Set exercise >> Output every entry exactly as written, skipping any pictures.
## Start Records for this task
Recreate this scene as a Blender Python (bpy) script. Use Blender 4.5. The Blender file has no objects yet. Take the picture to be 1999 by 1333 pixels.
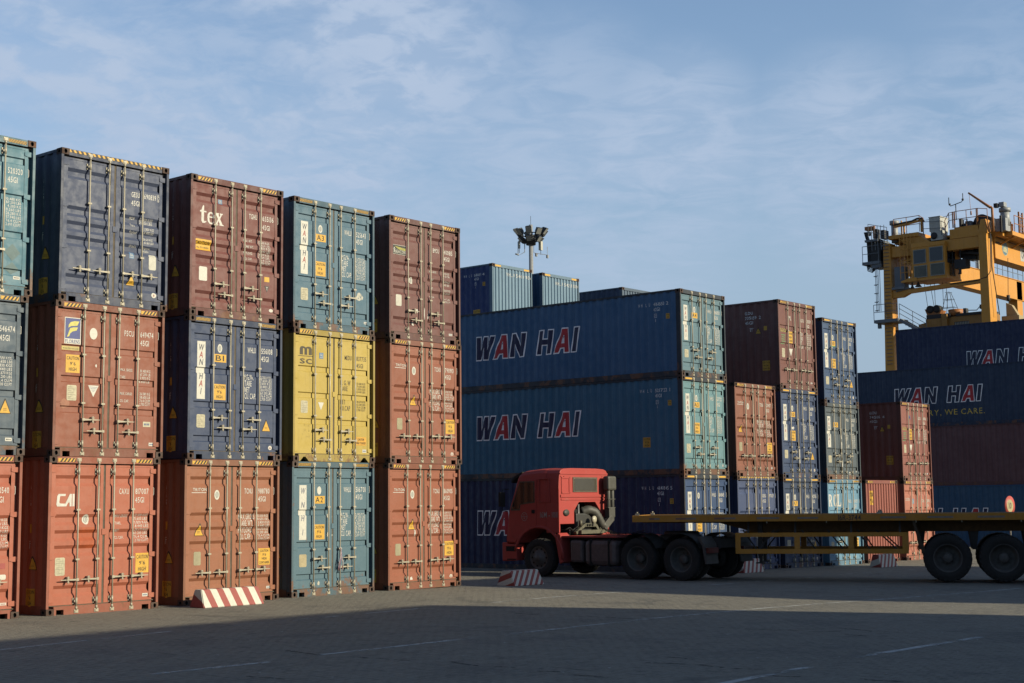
import bpy, bmesh, math, random
from mathutils import Vector, Matrix, Quaternion
from mathutils.geometry import tessellate_polygon
random.seed(7)
R = math.radians
sc = bpy.context.scene
col = sc.collection

# ---------------------------------------------------------------- camera
CAMH = 1.951
cd = bpy.data.cameras.new("camera")
cam = bpy.data.objects.new("camera", cd)
col.objects.link(cam)
_yaw, _pit, _rol = R(49.449), R(6.298), R(-0.570)
_F = Vector((math.sin(_yaw)*math.cos(_pit), math.cos(_yaw)*math.cos(_pit), math.sin(_pit)))
_r = Vector((math.cos(_yaw), -math.sin(_yaw), 0)); _u = _r.cross(_F)
_r2 = _r*math.cos(_rol) + _u*math.sin(_rol); _u2 = -_r*math.sin(_rol) + _u*math.cos(_rol)
_M = Matrix((( _r2.x, _u2.x, -_F.x), (_r2.y, _u2.y, -_F.y), (_r2.z, _u2.z, -_F.z)))
cam.matrix_world = Matrix.Translation((0, 0, CAMH)) @ _M.to_4x4()
cd.sensor_width = 36.0
cd.lens = 2860.95/1999*36
cd.clip_start = 0.1
cd.clip_end = 8000
sc.camera = cam

# ---------------------------------------------------------------- sun, sky, exposure
SUN_AZ = R(160.5)      # clockwise from +Y
SUN_EL = R(23.0)
sd = Vector((math.sin(SUN_AZ)*math.cos(SUN_EL), math.cos(SUN_AZ)*math.cos(SUN_EL), math.sin(SUN_EL)))
ld = bpy.data.lights.new("sun", 'SUN')
ld.energy = 5.0
ld.angle = R(0.55)
ld.color = (1.0, 0.90, 0.66)
lo = bpy.data.objects.new("sun", ld)
col.objects.link(lo)
lo.rotation_euler = sd.to_track_quat('Z', 'Y').to_euler()
lo.location = (0, 0, 60)

world = bpy.data.worlds.new("World")
sc.world = world
world.use_nodes = True
nt = world.node_tree
nt.nodes.clear()
def N(tree, typ, **kw):
    n = tree.nodes.new(typ)
    for k, v in kw.items():
        if k.startswith('i_'):
            n.inputs[k[2:].replace('_', ' ')].default_value = v
        else:
            setattr(n, k, v)
    return n
def math_n(tree, op, a, b=None, c=None, clamp=False):
    n = tree.nodes.new('ShaderNodeMath'); n.operation = op; n.use_clamp = clamp
    for i, v in enumerate((a, b, c)):
        if v is None: continue
        if isinstance(v, (int, float)): n.inputs[i].default_value = v
        else: tree.links.new(v, n.inputs[i])
    return n.outputs[0]
def vmath(tree, op, a, b=None):
    n = tree.nodes.new('ShaderNodeVectorMath'); n.operation = op
    for i, v in enumerate((a, b)):
        if v is None: continue
        if isinstance(v, (tuple, list, Vector)): n.inputs[i].default_value = v
        else: tree.links.new(v, n.inputs[i])
    return n
SKY_STR = 0.10
sky = N(nt, 'ShaderNodeTexSky', sky_type='NISHITA', sun_disc=False)
sky.sun_elevation = SUN_EL
sky.sun_rotation = SUN_AZ
sky.altitude = 0
sky.air_density = 1.0
sky.dust_density = 0.7
sky.ozone_density = 2.2
tc = N(nt, 'ShaderNodeTexCoord')
nrm = vmath(nt, 'NORMALIZE', tc.outputs['Generated']).outputs['Vector']
sep = N(nt, 'ShaderNodeSeparateXYZ'); nt.links.new(nrm, sep.inputs[0])
zc = math_n(nt, 'MAXIMUM', sep.outputs['Z'], 0.0)
zc = math_n(nt, 'ADD', zc, 0.22)
px = math_n(nt, 'DIVIDE', sep.outputs['X'], zc)
py = math_n(nt, 'DIVIDE', sep.outputs['Y'], zc)
cb = N(nt, 'ShaderNodeCombineXYZ'); nt.links.new(px, cb.inputs[0]); nt.links.new(py, cb.inputs[1])
def sky_noise(scale, detail, rough, dist, off):
    m = N(nt, 'ShaderNodeMapping'); nt.links.new(cb.outputs[0], m.inputs[0]); m.inputs['Location'].default_value = off
    n = N(nt, 'ShaderNodeTexNoise'); nt.links.new(m.outputs[0], n.inputs['Vector'])
    n.inputs['Scale'].default_value = scale; n.inputs['Detail'].default_value = detail
    n.inputs['Roughness'].default_value = rough; n.inputs['Distortion'].default_value = dist
    return n.outputs['Fac']
def ramp(tree, x, a, b, lo_=0.0, hi_=1.0):
    n = tree.nodes.new('ShaderNodeMapRange'); n.interpolation_type = 'SMOOTHSTEP'
    tree.links.new(x, n.inputs[0]); n.inputs[1].default_value = a; n.inputs[2].default_value = b
    n.inputs[3].default_value = lo_; n.inputs[4].default_value = hi_
    return n.outputs[0]
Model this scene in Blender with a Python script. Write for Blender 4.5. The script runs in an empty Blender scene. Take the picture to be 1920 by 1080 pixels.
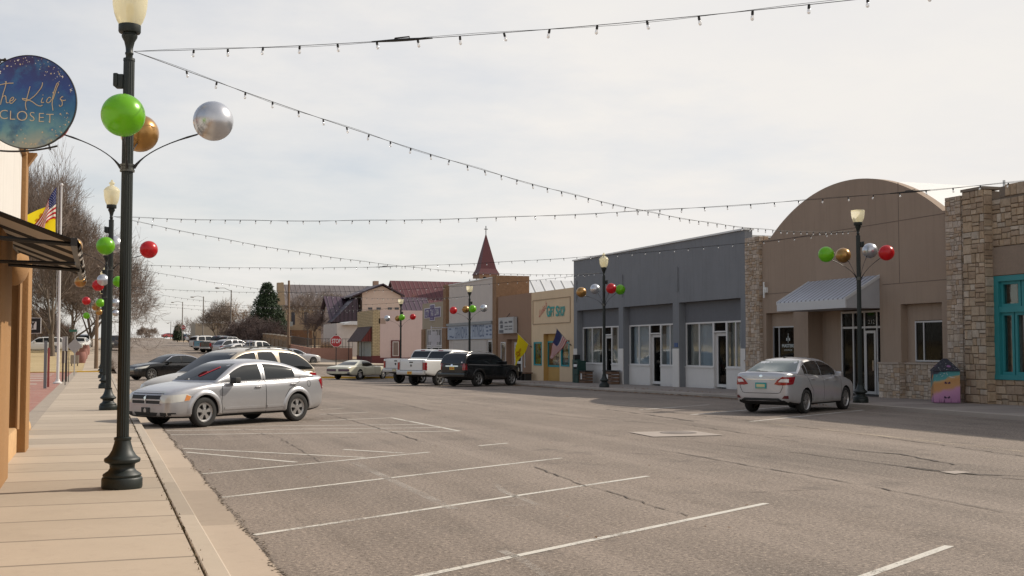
## End Records for this task
Response to the exercise >>
Recreate this scene as a Blender Python (bpy) script. Use Blender 4.5. The Blender file has no objects yet. Take the picture to be 1999 by 1333 pixels.
import bpy, bmesh, math, random
from mathutils import Vector, Matrix, Quaternion
from mathutils.geometry import tessellate_polygon
random.seed(7)
R = math.radians
sc = bpy.context.scene
col = sc.collection

# ---------------------------------------------------------------- camera
CAMH = 1.951
cd = bpy.data.cameras.new("camera")
cam = bpy.data.objects.new("camera", cd)
col.objects.link(cam)
_yaw, _pit, _rol = R(49.449), R(6.298), R(-0.570)
_F = Vector((math.sin(_yaw)*math.cos(_pit), math.cos(_yaw)*math.cos(_pit), math.sin(_pit)))
_r = Vector((math.cos(_yaw), -math.sin(_yaw), 0)); _u = _r.cross(_F)
_r2 = _r*math.cos(_rol) + _u*math.sin(_rol); _u2 = -_r*math.sin(_rol) + _u*math.cos(_rol)
_M = Matrix((( _r2.x, _u2.x, -_F.x), (_r2.y, _u2.y, -_F.y), (_r2.z, _u2.z, -_F.z)))
cam.matrix_world = Matrix.Translation((0, 0, CAMH)) @ _M.to_4x4()
cd.sensor_width = 36.0
cd.lens = 2860.95/1999*36
cd.clip_start = 0.1
cd.clip_end = 8000
sc.camera = cam

# ---------------------------------------------------------------- sun, sky, exposure
SUN_AZ = R(160.5)      # clockwise from +Y
SUN_EL = R(23.0)
sd = Vector((math.sin(SUN_AZ)*math.cos(SUN_EL), math.cos(SUN_AZ)*math.cos(SUN_EL), math.sin(SUN_EL)))
ld = bpy.data.lights.new("sun", 'SUN')
ld.energy = 5.0
ld.angle = R(0.55)
ld.color = (1.0, 0.90, 0.66)
lo = bpy.data.objects.new("sun", ld)
col.objects.link(lo)
lo.rotation_euler = sd.to_track_quat('Z', 'Y').to_euler()
lo.location = (0, 0, 60)

world = bpy.data.worlds.new("World")
sc.world = world
world.use_nodes = True
nt = world.node_tree
nt.nodes.clear()
def N(tree, typ, **kw):
    n = tree.nodes.new(typ)
    for k, v in kw.items():
        if k.startswith('i_'):
            n.inputs[k[2:].replace('_', ' ')].default_value = v
        else:
            setattr(n, k, v)
    return n
def math_n(tree, op, a, b=None, c=None, clamp=False):
    n = tree.nodes.new('ShaderNodeMath'); n.operation = op; n.use_clamp = clamp
    for i, v in enumerate((a, b, c)):
        if v is None: continue
        if isinstance(v, (int, float)): n.inputs[i].default_value = v
        else: tree.links.new(v, n.inputs[i])
    return n.outputs[0]
def vmath(tree, op, a, b=None):
    n = tree.nodes.new('ShaderNodeVectorMath'); n.operation = op
    for i, v in enumerate((a, b)):
        if v is None: continue
        if isinstance(v, (tuple, list, Vector)): n.inputs[i].default_value = v
        else: tree.links.new(v, n.inputs[i])
    return n
SKY_STR = 0.10
sky = N(nt, 'ShaderNodeTexSky', sky_type='NISHITA', sun_disc=False)
sky.sun_elevation = SUN_EL
sky.sun_rotation = SUN_AZ
sky.altitude = 0
sky.air_density = 1.0
sky.dust_density = 0.7
sky.ozone_density = 2.2
tc = N(nt, 'ShaderNodeTexCoord')
nrm = vmath(nt, 'NORMALIZE', tc.outputs['Generated']).outputs['Vector']
sep = N(nt, 'ShaderNodeSeparateXYZ'); nt.links.new(nrm, sep.inputs[0])
zc = math_n(nt, 'MAXIMUM', sep.outputs['Z'], 0.0)
zc = math_n(nt, 'ADD', zc, 0.22)
px = math_n(nt, 'DIVIDE', sep.outputs['X'], zc)
py = math_n(nt, 'DIVIDE', sep.outputs['Y'], zc)
cb = N(nt, 'ShaderNodeCombineXYZ'); nt.links.new(px, cb.inputs[0]); nt.links.new(py, cb.inputs[1])
def sky_noise(scale, detail, rough, dist, off):
    m = N(nt, 'ShaderNodeMapping'); nt.links.new(cb.outputs[0], m.inputs[0]); m.inputs['Location'].default_value = off
    n = N(nt, 'ShaderNodeTexNoise'); nt.links.new(m.outputs[0], n.inputs['Vector'])
    n.inputs['Scale'].default_value = scale; n.inputs['Detail'].default_value = detail
    n.inputs['Roughness'].default_value = rough; n.inputs['Distortion'].default_value = dist
    return n.outputs['Fac']
def ramp(tree, x, a, b, lo_=0.0, hi_=1.0):
    n = tree.nodes.new('ShaderNodeMapRange'); n.interpolation_type = 'SMOOTHSTEP'
    tree.links.new(x, n.inputs[0]); n.inputs[1].default_value = a; n.inputs[2].default_value = b
    n.inputs[3].default_value = lo_; n.inputs[4].default_value = hi_
    return n.outputs[0]
Model this scene in Blender with a Python script. Write for Blender 4.5. The script runs in an empty Blender scene. Take the picture to be 1920 by 1080 pixels.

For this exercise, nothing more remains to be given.